#### [WHAT YOU HAVE TO DO]
The listing beneath should be written out in full, exactly as shown.
━━━━
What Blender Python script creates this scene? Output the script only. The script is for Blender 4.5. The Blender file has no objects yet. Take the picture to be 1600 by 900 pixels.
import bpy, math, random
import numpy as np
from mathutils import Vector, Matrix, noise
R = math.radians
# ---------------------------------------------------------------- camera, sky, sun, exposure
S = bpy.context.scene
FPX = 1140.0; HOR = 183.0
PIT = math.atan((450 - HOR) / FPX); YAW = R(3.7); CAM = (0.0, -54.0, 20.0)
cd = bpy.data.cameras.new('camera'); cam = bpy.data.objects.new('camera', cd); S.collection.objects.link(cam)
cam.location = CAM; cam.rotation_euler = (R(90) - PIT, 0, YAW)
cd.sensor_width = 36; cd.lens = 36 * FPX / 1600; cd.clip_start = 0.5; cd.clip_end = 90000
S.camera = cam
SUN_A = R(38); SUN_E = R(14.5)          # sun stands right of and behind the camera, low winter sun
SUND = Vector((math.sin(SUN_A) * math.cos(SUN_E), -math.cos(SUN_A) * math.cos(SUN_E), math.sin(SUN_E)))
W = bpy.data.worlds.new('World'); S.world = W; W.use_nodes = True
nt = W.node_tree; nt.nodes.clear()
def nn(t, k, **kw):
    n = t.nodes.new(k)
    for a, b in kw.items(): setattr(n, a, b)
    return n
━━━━
#### [TASK RESULT]
What Blender Python script creates this scene? Output the script only. The script is for Blender 4.5. The Blender file has no objects yet. Take the picture to be 1600 by 900 pixels.
import bpy, math, random
import numpy as np
from mathutils import Vector, Matrix, noise
R = math.radians
# ---------------------------------------------------------------- camera, sky, sun, exposure
S = bpy.context.scene
FPX = 1140.0; HOR = 183.0
PIT = math.atan((450 - HOR) / FPX); YAW = R(3.7); CAM = (0.0, -54.0, 20.0)
cd = bpy.data.cameras.new('camera'); cam = bpy.data.objects.new('camera', cd); S.collection.objects.link(cam)
cam.location = CAM; cam.rotation_euler = (R(90) - PIT, 0, YAW)
cd.sensor_width = 36; cd.lens = 36 * FPX / 1600; cd.clip_start = 0.5; cd.clip_end = 90000
S.camera = cam
SUN_A = R(38); SUN_E = R(14.5)          # sun stands right of and behind the camera, low winter sun
SUND = Vector((math.sin(SUN_A) * math.cos(SUN_E), -math.cos(SUN_A) * math.cos(SUN_E), math.sin(SUN_E)))
W = bpy.data.worlds.new('World'); S.world = W; W.use_nodes = True
nt = W.node_tree; nt.nodes.clear()
def nn(t, k, **kw):
    n = t.nodes.new(k)
    for a, b in kw.items(): setattr(n, a, b)
    return n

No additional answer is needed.